In a Machine Learning tutorial, I came across the following equation for a the cost function of linear regression.
$$T(\theta)=(\frac{1}{2m})(\sum_1^m{(\theta_0+\theta_1x_1^i+\theta_2x_2^i+...+\theta_nx_n^i - y^i)^2}) $$
m is the number of known results and n is the number of features. Take n=2 and does not consider theta_0, and draw the T against theta_1 and theta_2, we would get a set of contours.
If the range of x1 is 0 to 1000 and the range of x2 is 0 to 1, it says that the contours skew towards the theta_2 axis. Could someone please show how one can get to that conclusion mathematically ?
In matrix notation we have $$ T(\theta) = \frac{1}{2m}\lVert A \theta - y\rVert_2^2 $$ where $$ A = \left( \begin{array}{cc} 1_m & X \\ \end{array} \right) \in \mathbb{R}^{m\times(1+n)} $$ For $n=2$ we can draw level curves $$ C = T(\theta) = \frac{1}{2m} \lVert \theta_0 1_m + \theta_1 x_1 + \theta_2 x_2 - y \rVert_2^2 $$ Rough estimation: As $x_1$ has components up to 1000 times larger than those of $x_2$, $\theta_1$ needs to be up to $1000$ times smaller than $\theta_2$ to make a comparable contribution to $T$ like $\theta_2$. Plotted with equal scale, the contours will be slim along the $\theta_1$-axis and high along the $\theta_2$-axis.
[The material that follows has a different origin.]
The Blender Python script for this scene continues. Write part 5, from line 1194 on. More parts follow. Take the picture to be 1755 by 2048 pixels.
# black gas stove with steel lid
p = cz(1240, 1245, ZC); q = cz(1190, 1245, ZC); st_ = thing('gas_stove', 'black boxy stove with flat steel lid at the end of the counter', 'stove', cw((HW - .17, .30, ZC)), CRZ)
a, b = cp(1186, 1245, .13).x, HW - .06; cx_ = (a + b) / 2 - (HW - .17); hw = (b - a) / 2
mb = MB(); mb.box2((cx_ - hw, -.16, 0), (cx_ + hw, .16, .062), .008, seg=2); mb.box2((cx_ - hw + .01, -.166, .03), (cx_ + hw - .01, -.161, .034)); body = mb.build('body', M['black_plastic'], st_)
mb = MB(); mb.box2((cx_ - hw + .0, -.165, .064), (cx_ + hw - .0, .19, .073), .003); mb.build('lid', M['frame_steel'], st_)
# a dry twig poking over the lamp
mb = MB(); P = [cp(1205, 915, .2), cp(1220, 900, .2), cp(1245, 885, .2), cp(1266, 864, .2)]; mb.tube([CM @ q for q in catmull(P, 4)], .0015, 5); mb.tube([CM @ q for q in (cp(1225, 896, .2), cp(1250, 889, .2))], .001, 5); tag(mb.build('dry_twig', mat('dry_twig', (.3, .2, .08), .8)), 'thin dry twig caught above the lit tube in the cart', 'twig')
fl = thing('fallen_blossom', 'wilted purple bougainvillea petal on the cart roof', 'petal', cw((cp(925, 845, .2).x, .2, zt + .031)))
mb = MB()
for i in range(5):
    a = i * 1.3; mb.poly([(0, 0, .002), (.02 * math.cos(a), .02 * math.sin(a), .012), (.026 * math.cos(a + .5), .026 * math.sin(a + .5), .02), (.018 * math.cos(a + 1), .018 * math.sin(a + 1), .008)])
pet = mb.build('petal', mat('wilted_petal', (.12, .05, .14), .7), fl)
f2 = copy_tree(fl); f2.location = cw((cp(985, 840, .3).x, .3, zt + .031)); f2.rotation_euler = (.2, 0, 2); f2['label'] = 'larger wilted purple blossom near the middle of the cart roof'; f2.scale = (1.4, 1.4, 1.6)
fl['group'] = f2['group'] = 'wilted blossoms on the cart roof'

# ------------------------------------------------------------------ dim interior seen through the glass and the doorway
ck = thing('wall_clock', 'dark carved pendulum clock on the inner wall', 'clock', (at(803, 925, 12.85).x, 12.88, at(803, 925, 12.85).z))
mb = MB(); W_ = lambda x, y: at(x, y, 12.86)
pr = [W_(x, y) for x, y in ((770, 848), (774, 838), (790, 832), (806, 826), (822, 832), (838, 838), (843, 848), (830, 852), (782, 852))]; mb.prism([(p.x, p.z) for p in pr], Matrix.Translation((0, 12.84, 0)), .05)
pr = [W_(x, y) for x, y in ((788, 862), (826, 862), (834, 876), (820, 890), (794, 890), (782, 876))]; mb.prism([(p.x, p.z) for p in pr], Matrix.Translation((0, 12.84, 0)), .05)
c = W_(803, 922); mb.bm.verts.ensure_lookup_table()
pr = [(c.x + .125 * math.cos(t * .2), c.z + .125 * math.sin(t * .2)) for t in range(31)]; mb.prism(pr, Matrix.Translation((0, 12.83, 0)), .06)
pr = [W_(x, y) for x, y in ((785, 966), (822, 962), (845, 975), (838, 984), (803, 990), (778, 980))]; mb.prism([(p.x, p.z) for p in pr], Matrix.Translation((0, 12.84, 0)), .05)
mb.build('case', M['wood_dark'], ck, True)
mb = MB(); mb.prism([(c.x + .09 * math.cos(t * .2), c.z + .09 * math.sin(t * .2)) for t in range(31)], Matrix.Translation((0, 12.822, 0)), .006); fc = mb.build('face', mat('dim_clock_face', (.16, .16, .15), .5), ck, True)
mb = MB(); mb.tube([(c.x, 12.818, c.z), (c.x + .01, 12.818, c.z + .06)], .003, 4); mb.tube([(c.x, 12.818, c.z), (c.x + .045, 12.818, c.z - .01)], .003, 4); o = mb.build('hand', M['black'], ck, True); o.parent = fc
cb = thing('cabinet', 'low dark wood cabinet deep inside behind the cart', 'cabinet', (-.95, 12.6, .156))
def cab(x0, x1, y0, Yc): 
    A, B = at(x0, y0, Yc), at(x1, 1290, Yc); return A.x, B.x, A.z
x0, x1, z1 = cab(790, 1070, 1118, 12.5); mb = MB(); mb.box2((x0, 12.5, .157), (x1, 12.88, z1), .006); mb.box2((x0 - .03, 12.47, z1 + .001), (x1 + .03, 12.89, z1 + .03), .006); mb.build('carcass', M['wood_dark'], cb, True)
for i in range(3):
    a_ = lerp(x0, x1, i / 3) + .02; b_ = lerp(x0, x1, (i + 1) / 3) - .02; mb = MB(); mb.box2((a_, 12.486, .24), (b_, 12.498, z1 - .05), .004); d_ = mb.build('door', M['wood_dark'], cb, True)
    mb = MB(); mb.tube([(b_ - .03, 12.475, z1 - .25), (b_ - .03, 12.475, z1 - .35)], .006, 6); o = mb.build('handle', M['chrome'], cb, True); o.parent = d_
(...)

Alternative estimation: \begin{align} \partial T/\partial \theta_i &= \frac{1}{m} \left(\theta_0 1_m + \theta_1 x_1 + \theta_2 x_2 - y\right)^T x_i \quad (i \in \{1,2\}) \\ &= \frac{1}{m} (A\theta-y)^T x_i \\ &= \frac{1}{m} \lVert A\theta-y\rVert_2 \lVert x_i \rVert_2 \cos \alpha_i \\ \end{align} So the $i$-th component of the gradient of $T$ is proportional to the length of $x_i$ which is about $\sqrt{m} \lvert \bar{x}_i\rvert$. This means the $1$-component of the gradient is up to $1000$ times larger than the $2$-component. The gradient is orthogonal to the level curves. If both axes are scaled the same, and level curves are plotted, they will be orthogonal to the gradient which points mostly in $1$-direction, so the level curve extends mostliy in $2$-direction.